New topic for Sara D vs. Reality…whining about writing for a grade.

So I’m trying to put together a speech for one of my classes.  I am not having luck with my topic research.  What I’m trying to do is a speech on the politics of literature, specifically dealing with the historical persecution of authors, with a focus on how and why a government decides a work is subversive.  It isn’t going well.  I can find lots of specific examples, but almost nothing in the way of an overarching, comprehensive look at the subject.  And for a 15-minute speech, I’m not going to be able to turn 500 examples into my own overarching, comprehensive study, because that would be a freaking thesis project, not a 15-minute speech.  I am frustrated.

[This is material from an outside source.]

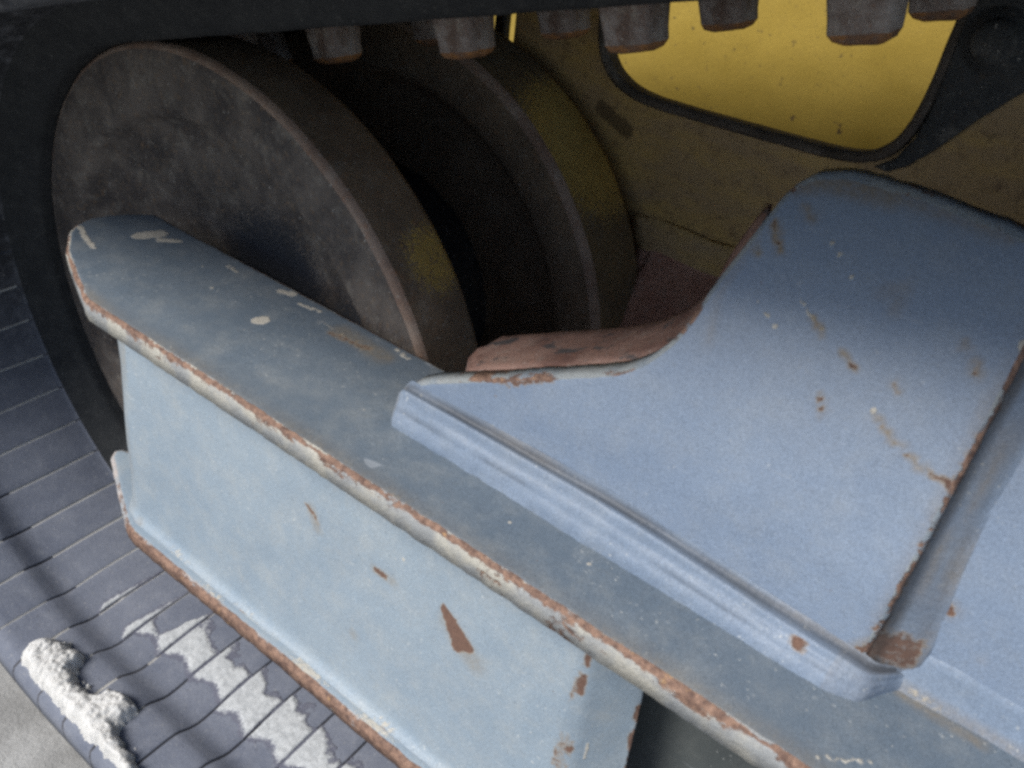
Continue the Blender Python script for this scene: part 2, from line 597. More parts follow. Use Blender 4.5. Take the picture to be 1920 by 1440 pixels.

Mostly I’m frustrated because I was excited about this topic, and now I’ll probably have to change the focus of my speech so I can use the TONS of stuff I’ve found on censorship and book burning and so on.  Same general topic, just not the angle I was going for.  I suppose the moral of the story is that, whether you’re writing fiction or non-fiction, prose or speech, sometimes what you set out to write just doesn’t work, and you have to be flexible about it.  Even if you have to pout about it for a day or two before getting back to work.  And maybe it’s a good idea, if you’re not writing for school, to pretend that you are.  Yes.  Pretend you have a professor and your grade depends on getting over yourself and writing it anyway, and your financial aid for next year depends on your grade, and if you don’t follow through your GPA will suffer and no one will give you any money for school.  Pretend those things whenever you want to sulk about your writing.  It does wonders for lighting a fire under a writer’s ass.

Did You Miss Me?

Long time no blog.  Well, I’m going to try to start keeping up with this thing again, on a Tuesday/Thursday-and-sometimes-the-weekend schedule for updates.  Why haven’t I been around the blogosphere for so long?  1. Laziness and 2. School.  Going back to school after ten years off takes some adjustment, but academics are my soul’s primal hunting ground, and I’m hungry for some challenging coursework in my relatively near future.

At the moment, my writing life is limited to journaling and random little snippets that pop into my head during my lunch break on campus, but I’m aware of my writer brain happily processing social interactions, potential characters, new facts and discoveries from classes, and the multi-faceted experience within myself of being a non-traditional student that no one realizes is, in fact, 28, and not 18.  Old parts of myself, both good and bad, that faded out when I was last a student, are revitalized in flashes here and there, sometimes surprising because I’d forgotten about them, and sometimes because I thought they’d been more a part of me than they have been in the past ten years.  Among other things, I’m re-realizing how much I can’t abide slow walkers (unless they’re old or on crutches; then it’s okay).

In spite of the obvious choice to major in English, since that’s my strongest area and what I hope I can dedicate my life to someday, I’m going a different route.  In an effort to expand my horizons, nurture a wide range of interests, hopefully inspire myself, and someday earn a living, I’m majoring in anthropology, with a triple minor in Russian studies, English literature, and history.

I’m not sure how the blog will be structured at this point; I’ll have to see what comes to mind as I go along this semester.  Lots of change and transition and self-discovery right now, which I hope will lead to a lot of interesting ideas and thoughts on perspective, personal journeys, and so on, that will be good fuel for writing about writing here.